Task to carry out :: In the listing below, find every line containing "from" and copy it out.

╭─ Record extracts

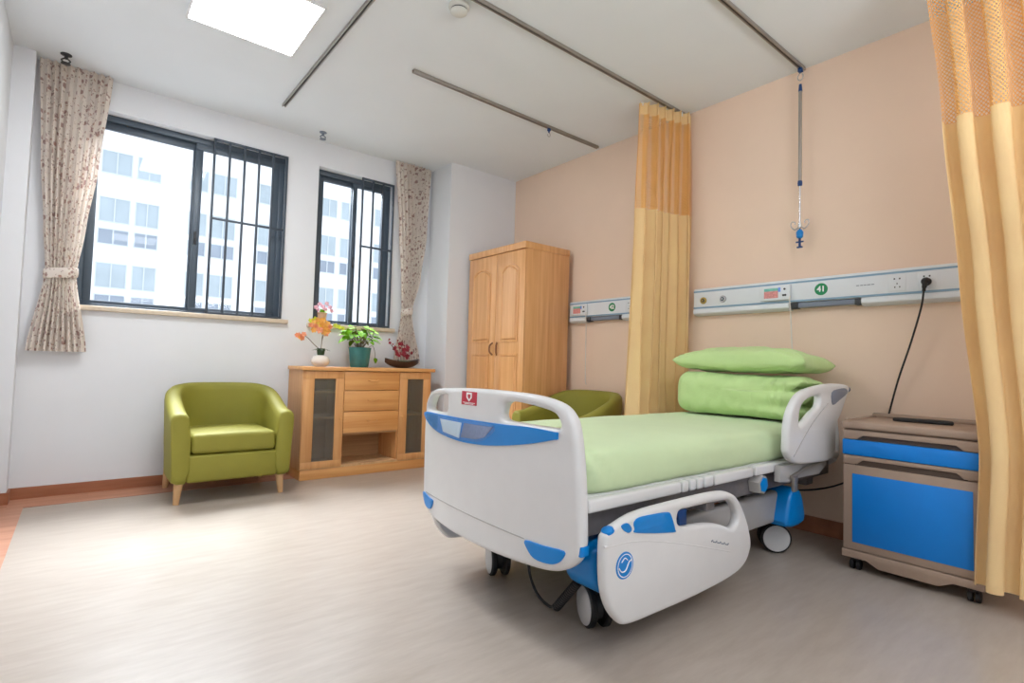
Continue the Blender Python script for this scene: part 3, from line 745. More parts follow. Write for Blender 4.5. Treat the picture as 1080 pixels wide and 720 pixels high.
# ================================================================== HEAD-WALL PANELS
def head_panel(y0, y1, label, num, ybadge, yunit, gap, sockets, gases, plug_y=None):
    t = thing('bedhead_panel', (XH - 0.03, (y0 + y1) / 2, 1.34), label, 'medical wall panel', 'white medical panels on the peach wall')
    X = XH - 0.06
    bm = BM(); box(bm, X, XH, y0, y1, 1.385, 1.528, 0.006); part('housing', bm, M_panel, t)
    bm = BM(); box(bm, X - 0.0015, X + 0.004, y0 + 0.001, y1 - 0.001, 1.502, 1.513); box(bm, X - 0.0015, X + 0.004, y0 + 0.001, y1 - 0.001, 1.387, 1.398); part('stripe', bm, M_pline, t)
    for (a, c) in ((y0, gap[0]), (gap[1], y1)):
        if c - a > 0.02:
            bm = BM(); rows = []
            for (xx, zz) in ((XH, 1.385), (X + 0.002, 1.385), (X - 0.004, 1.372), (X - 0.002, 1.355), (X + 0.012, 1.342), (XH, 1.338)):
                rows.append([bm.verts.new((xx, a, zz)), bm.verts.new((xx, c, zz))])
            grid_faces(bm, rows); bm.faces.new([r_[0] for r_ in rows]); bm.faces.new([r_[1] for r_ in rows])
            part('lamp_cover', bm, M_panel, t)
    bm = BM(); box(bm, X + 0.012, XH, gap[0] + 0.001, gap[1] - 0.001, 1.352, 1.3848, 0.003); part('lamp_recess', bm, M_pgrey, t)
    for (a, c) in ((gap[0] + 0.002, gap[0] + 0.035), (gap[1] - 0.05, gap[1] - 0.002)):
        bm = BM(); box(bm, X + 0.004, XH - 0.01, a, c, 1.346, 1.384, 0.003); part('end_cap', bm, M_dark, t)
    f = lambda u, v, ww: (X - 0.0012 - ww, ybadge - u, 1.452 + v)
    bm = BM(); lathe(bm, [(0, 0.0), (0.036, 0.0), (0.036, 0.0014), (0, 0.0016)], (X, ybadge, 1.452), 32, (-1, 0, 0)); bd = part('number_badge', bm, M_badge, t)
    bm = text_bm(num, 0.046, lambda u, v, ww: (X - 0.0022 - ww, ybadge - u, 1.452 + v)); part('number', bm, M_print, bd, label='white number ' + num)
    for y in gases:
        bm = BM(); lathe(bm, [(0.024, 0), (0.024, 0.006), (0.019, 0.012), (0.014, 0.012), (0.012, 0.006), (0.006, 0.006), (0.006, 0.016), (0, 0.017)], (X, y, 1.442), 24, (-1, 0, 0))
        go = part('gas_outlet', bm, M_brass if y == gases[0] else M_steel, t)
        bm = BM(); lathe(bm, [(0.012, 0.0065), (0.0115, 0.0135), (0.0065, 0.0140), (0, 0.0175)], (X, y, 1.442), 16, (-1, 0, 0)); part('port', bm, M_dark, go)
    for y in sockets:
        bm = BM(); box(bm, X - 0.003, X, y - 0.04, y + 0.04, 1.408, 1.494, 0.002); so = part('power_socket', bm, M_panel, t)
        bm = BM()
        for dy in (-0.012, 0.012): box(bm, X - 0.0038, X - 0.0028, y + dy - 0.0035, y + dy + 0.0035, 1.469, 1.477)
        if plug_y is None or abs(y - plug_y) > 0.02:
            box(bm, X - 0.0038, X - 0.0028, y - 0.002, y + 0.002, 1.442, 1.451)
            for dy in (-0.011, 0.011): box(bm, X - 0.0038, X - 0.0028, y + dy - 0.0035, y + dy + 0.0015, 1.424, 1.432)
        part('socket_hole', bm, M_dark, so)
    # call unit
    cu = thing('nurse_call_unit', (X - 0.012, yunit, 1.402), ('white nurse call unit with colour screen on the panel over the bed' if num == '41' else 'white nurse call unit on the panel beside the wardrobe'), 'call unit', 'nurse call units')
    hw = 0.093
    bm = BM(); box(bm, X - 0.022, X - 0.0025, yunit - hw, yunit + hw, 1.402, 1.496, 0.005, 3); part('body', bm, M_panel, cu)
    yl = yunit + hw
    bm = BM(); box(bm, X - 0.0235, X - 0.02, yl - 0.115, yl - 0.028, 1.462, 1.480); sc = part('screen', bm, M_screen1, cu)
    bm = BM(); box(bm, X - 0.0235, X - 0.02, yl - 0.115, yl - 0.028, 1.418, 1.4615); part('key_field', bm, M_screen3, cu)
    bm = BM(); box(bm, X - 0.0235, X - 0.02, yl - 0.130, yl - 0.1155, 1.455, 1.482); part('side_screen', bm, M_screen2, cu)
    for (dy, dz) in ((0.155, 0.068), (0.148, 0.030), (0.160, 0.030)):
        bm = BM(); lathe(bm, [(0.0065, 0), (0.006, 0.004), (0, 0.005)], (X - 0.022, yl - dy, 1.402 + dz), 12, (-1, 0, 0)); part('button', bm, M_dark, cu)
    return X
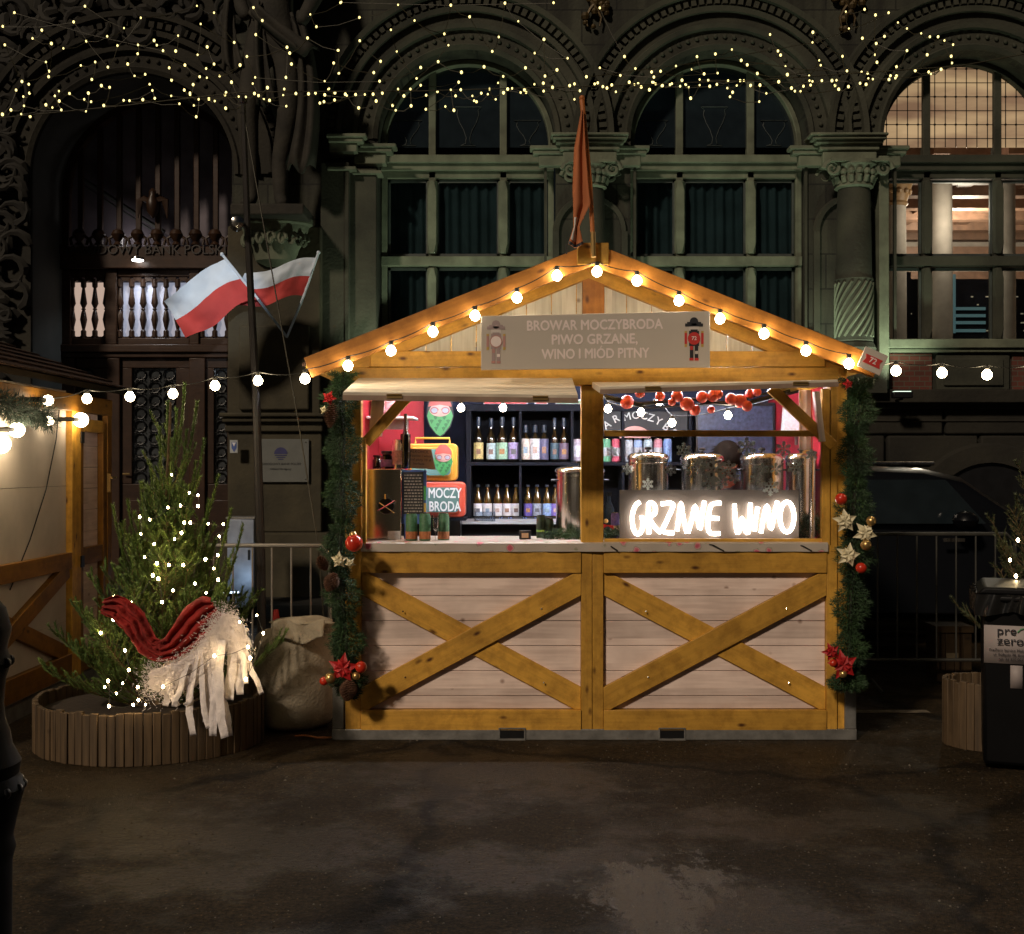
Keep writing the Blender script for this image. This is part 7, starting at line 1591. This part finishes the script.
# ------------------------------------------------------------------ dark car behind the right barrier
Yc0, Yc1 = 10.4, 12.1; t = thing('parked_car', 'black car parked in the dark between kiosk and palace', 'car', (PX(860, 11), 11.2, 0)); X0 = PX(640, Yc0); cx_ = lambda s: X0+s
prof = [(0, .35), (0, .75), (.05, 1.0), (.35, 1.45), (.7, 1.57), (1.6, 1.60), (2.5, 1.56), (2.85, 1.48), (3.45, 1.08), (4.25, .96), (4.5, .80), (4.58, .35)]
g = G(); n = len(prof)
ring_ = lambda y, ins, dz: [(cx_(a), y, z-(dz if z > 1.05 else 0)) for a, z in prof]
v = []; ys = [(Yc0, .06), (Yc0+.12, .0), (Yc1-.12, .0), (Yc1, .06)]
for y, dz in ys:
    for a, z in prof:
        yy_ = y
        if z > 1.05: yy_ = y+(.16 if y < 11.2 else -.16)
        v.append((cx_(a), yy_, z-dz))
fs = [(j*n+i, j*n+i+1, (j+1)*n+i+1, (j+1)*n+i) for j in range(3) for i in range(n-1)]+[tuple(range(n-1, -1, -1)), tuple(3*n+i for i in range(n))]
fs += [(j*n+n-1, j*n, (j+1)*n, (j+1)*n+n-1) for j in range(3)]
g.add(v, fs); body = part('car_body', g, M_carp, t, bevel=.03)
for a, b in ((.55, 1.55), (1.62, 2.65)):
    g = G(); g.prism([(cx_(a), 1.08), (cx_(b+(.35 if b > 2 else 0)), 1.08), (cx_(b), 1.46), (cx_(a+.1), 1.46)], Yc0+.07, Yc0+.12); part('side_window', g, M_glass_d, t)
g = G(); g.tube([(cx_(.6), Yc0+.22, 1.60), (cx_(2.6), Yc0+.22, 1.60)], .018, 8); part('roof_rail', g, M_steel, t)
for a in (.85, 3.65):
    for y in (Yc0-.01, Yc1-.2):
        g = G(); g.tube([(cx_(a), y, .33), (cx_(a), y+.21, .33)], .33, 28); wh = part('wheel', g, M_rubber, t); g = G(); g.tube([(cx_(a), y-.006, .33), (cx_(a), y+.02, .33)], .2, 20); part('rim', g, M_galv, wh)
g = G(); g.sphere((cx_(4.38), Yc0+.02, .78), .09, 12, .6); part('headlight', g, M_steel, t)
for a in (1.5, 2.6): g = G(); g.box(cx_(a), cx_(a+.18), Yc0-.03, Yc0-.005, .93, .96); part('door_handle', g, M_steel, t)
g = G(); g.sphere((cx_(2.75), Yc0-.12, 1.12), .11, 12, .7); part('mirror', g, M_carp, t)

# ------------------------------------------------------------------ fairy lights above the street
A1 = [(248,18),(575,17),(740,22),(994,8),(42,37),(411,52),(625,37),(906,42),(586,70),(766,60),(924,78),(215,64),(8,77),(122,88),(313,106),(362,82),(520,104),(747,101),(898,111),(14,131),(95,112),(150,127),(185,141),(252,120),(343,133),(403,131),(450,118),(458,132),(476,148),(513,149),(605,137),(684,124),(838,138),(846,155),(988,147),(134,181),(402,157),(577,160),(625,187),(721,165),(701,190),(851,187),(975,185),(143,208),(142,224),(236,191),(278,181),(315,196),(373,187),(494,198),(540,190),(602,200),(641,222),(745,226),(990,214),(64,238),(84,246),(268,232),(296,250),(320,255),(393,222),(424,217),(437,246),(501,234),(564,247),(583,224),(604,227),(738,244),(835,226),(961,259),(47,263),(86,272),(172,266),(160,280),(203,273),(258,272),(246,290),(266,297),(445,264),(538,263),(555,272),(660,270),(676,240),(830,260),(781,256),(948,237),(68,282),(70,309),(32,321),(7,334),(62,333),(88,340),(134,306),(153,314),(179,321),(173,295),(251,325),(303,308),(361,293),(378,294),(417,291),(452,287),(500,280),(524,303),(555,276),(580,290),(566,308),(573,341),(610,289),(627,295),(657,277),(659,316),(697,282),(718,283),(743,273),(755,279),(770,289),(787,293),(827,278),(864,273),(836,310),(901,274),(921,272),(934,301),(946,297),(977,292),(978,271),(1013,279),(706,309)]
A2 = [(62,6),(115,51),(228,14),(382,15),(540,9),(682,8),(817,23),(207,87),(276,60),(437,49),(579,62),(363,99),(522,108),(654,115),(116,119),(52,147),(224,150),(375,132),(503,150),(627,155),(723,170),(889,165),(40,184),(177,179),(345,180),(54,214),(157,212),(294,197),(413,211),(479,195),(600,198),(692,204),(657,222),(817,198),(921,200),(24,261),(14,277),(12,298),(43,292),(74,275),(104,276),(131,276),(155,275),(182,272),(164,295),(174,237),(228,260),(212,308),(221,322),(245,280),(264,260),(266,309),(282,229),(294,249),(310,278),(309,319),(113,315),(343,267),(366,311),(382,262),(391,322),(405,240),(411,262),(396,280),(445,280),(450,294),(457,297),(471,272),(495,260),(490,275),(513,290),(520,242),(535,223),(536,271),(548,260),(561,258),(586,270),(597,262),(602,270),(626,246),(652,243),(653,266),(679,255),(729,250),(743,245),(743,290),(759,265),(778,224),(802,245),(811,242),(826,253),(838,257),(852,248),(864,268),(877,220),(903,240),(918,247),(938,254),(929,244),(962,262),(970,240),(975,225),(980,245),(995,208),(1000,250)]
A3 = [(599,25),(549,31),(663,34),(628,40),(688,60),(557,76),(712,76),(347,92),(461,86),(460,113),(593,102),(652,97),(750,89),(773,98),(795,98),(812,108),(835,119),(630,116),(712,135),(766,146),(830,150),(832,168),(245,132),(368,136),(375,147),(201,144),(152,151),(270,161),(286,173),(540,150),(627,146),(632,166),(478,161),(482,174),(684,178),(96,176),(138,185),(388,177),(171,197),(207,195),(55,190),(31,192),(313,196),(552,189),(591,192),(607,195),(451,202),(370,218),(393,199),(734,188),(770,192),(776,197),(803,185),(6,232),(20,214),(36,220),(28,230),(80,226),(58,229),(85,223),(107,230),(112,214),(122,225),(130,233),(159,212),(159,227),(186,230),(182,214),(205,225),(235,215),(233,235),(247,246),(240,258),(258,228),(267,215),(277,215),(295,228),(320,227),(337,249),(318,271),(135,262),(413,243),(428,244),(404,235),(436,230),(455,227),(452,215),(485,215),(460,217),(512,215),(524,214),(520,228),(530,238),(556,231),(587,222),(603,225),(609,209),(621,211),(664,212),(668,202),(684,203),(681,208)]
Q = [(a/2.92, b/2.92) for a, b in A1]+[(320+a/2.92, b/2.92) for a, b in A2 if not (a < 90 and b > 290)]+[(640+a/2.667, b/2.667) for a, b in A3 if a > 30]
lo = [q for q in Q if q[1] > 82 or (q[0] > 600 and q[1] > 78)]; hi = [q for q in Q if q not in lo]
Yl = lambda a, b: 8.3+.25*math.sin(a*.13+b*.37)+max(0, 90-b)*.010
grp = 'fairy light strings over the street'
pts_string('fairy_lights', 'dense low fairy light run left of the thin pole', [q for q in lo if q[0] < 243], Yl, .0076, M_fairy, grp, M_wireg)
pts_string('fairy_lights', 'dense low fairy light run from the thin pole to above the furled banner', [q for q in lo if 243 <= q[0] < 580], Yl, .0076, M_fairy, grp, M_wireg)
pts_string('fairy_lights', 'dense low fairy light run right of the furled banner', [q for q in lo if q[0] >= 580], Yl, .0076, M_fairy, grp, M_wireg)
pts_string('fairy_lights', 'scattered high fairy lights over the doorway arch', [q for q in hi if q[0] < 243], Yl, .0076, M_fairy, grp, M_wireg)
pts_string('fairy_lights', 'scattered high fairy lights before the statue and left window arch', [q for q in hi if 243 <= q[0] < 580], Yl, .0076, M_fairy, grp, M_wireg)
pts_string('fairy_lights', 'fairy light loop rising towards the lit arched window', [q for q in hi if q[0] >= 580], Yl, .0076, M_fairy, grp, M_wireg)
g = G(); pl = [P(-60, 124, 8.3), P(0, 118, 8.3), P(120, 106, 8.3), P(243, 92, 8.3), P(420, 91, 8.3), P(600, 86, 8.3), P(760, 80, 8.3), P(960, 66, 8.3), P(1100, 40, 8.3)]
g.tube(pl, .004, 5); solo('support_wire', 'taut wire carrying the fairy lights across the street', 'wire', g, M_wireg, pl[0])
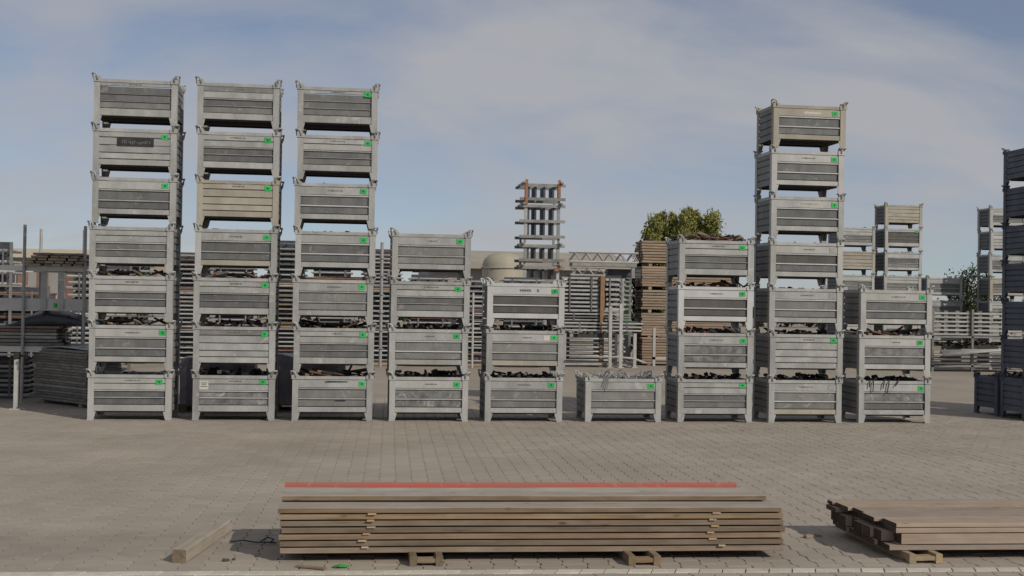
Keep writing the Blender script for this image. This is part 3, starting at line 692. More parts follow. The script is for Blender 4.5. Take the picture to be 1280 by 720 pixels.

╰─

Expected answer ::
Continue the Blender Python script for this scene: part 3, from line 745. More parts follow. Write for Blender 4.5. Treat the picture as 1080 pixels wide and 720 pixels high.
pts_string('fairy_lights', 'dense low fairy light run from the thin pole to above the furled banner', [q for q in lo if 243 <= q[0] < 580], Yl, .0076, M_fairy, grp, M_wireg)